By February 11, 2022No Comments

I had never heard of Stardew Valley before I started this class. I don’t really occupy a space in the world that video games often permeate; there was the Sims in middle school, sure, some idle games through high school (Atomas, notably — don’t know why I was surprised to end up a hard sciences student), but that was it. Part of why I think I avoid video games is the same reason I avoid other types of media: they stress me out. As soon as something goes wrong, a health bar starts ticking down, a timer runs out, a NPC is annoyed by something my character says — I get stressed the same way I would about these things in real life, and then the activity loses its fun. So you can imagine that, once you exclude any games with negative consequences, there’s not a lot of options left in the video game world. It just became easier to avoid them altogether than try to find things that would work.

All this to say that, before I pre-registered for this class, I had to Google Stardew Valley. And there it was – blue skies, green fields, a little farm. Nonstressful. Which is why it came as a shock to me that within the first few hours of playing there was an energy bar that dwindled quickly, some kind of rat infestation happening at the community center, and a sword handed to me in a dark, creepy cave by an old man wearing a cape. Not farming – stressful. There was farming, too, but the crops were under threat from weeds and crows. Giving people the wrong gifts made them angry. Something was making roaring sounds in the sewer. And then in class someone mentioned that after two years the grandfather shows up and evaluates how you’ve been doing, and that’s stressful, because I go to UChicago, so as soon as you tell me something is graded I panic about doing badly, which only reminded me that technically, I was only playing for a grade, and very quickly it didn’t really feel like an idle, calming farming game anymore.

That’s when I began to notice how much Stardew Valley is a game of subverting expectations. You think it’s a comfort game, and then it’s not. You think it’s about farming, and then it’s not really. You think it’s a casual game, and then it’s not (I guess it can be up for debate, given a class discussion a few weeks ago, but at the point that I need to boot up Steam on my laptop to play a game, I don’t consider it casual anymore). You think it’s an open world, but then large areas are restricted to you. And then, to get to the next important idea, you think it’s a collaborative game, and then it’s not.

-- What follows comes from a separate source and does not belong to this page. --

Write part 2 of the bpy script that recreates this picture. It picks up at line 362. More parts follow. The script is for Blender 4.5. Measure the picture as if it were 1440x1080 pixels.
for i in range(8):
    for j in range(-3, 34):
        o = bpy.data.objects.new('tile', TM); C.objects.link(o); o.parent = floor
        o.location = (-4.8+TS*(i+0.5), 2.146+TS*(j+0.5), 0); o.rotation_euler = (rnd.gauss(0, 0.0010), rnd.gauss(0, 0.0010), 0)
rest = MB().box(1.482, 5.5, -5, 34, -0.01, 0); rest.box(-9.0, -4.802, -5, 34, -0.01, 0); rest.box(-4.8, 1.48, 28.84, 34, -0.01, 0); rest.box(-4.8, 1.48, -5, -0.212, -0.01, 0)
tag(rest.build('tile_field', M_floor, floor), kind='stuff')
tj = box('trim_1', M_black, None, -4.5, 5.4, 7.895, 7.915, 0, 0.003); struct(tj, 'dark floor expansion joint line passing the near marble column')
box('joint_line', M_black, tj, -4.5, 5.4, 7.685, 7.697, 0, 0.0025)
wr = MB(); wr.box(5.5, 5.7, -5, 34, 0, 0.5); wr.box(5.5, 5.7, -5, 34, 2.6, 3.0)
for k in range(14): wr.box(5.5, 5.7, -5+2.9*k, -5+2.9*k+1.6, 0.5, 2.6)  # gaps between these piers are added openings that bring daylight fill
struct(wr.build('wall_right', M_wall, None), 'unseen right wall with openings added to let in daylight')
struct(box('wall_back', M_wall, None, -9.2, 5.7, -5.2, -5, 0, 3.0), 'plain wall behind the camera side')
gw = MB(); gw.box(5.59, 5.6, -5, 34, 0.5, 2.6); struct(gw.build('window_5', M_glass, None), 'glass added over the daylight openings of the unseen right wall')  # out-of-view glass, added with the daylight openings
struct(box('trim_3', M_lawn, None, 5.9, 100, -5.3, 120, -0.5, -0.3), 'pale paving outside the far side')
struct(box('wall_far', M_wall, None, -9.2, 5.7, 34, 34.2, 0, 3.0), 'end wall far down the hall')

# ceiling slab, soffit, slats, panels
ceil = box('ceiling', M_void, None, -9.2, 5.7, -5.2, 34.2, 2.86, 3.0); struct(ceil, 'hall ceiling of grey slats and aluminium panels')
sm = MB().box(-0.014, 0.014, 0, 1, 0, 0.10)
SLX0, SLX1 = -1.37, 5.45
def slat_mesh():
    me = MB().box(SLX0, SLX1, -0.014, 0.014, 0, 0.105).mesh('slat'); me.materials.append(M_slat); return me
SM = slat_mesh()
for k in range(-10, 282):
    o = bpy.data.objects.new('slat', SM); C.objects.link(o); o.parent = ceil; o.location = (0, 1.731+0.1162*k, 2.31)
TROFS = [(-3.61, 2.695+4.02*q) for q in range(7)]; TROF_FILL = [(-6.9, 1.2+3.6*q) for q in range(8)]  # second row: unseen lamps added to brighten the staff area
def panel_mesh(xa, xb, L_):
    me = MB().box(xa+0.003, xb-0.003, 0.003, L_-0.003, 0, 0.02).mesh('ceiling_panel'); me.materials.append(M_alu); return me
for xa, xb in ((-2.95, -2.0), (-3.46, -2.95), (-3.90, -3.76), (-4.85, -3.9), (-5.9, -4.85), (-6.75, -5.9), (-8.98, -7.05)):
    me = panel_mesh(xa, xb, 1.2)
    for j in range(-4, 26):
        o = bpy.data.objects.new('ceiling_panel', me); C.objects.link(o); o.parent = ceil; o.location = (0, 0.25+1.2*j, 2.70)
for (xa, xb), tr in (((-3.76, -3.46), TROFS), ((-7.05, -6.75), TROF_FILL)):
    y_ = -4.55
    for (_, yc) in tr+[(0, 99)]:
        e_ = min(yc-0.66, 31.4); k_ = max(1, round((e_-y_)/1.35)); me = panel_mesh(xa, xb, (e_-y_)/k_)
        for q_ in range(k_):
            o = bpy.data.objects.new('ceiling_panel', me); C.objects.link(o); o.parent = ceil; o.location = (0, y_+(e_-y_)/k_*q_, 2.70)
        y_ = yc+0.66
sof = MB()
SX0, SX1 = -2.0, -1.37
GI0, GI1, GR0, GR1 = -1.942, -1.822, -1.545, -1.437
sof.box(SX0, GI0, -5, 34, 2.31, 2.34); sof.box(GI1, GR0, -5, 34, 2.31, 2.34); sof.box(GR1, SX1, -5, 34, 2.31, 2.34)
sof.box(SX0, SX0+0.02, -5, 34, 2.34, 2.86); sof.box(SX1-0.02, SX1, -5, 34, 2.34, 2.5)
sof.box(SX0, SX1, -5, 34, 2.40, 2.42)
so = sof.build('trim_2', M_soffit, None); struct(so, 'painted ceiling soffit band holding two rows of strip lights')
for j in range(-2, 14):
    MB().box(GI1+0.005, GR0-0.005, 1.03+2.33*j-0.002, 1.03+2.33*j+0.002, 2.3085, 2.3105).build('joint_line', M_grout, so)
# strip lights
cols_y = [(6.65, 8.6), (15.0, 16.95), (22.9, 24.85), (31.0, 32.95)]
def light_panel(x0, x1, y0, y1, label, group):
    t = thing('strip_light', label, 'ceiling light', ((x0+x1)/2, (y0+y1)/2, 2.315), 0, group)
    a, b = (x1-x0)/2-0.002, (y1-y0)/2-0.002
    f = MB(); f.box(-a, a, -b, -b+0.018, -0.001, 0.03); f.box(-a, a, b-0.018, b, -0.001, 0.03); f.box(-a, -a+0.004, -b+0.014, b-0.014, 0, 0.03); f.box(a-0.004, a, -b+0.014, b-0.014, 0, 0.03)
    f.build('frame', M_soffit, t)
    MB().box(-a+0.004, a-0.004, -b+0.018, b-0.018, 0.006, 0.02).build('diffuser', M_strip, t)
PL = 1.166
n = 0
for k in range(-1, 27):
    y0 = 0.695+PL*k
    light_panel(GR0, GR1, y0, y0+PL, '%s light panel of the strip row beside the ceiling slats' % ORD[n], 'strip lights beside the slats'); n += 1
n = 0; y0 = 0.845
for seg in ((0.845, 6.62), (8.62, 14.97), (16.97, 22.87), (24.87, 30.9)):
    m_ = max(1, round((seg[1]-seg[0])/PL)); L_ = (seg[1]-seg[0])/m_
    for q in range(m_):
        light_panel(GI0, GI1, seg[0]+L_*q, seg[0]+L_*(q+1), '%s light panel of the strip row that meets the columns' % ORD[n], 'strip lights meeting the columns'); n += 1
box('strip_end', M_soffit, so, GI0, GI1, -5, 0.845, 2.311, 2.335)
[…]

One of the many different ways to play the game is to focus on the social aspect, building relationships with the villagers. You can anger them, make friends with them, romance them, give them gifts, and explore their houses. It’s hard to avoid, even if it’s not something you’re actively looking for — I was more focused on building up my farm and earning money (can you tell I used to be an econ major?), and even so I couldn’t avoid running into people, and let’s not forget needing to introduce myself to everyone in the village to clear the first task. So with the emphasis on a social game, and the fact that the multiplayer option is available from the opening screen, I assumed that this would be a collaborative game. And once again, it wasn’t.

My roommate’s in this class, so we started playing together during second or third week. It wasn’t easy – I don’t know if this is a universal problem, or just our laptops, but it takes about a half hour just trying to get them to connect. And I was surprised again by how unintuitive the game was in terms of collaboration. Your avatars can’t interact – not positively or negatively. You don’t have to share money, but even if you do, there’s nothing that forces you to communicate with each other regarding how it’s being spent. You can have separate homes or adjacent ones, but even if they are right next to each other, there’s nothing that really distinguishes one person’s from the next, so much so that one person can use another person’s house like their own. You conduct all your quests separately; when it came to the lost ax, for example, he found it and returned it to Robin, and then I went to the same place and also found it and returned it to Robin. It was an odd lack of continuity that made it almost feel like we were not operating in the same universe. You can set shared objectives, but all that really means is that you can both dedicate yourself to collecting a certain resource or conducting a certain activity, and there’s not much to do by the way of actually helping each other — you’re still working separately. This was really driven home by the class communal game on Tuesday, since I was in that session where the separate pods sharing controllers really didn’t really communicate with each other at all, despite all sharing the same space, with people throwing out questions that would just go unanswered and things being sold or gathered, much to the surprise of the others. All in all, I wasn’t surprised when most of the metagames we proposed in class were competitive, not collaborative- it’s hard to figure out how you could collaborate much in either a basic or creative way in this game. It’s just not built to accommodate that.

These aren’t complaints – they’re observations that at every turn, Stardew Valley has subverted what I expected of it and become a different game, one where there’s a lot more happening than growing and gathering parsnips. I don’t know how much of this was purposeful on the developer’s part and how much of this was purely accidental, unintentional consequences of their own blind spots in the creative process. I don’t know how much of this is a good thing or a bad thing. What I do know, at this point, is that Stardew Valley is not a farming game.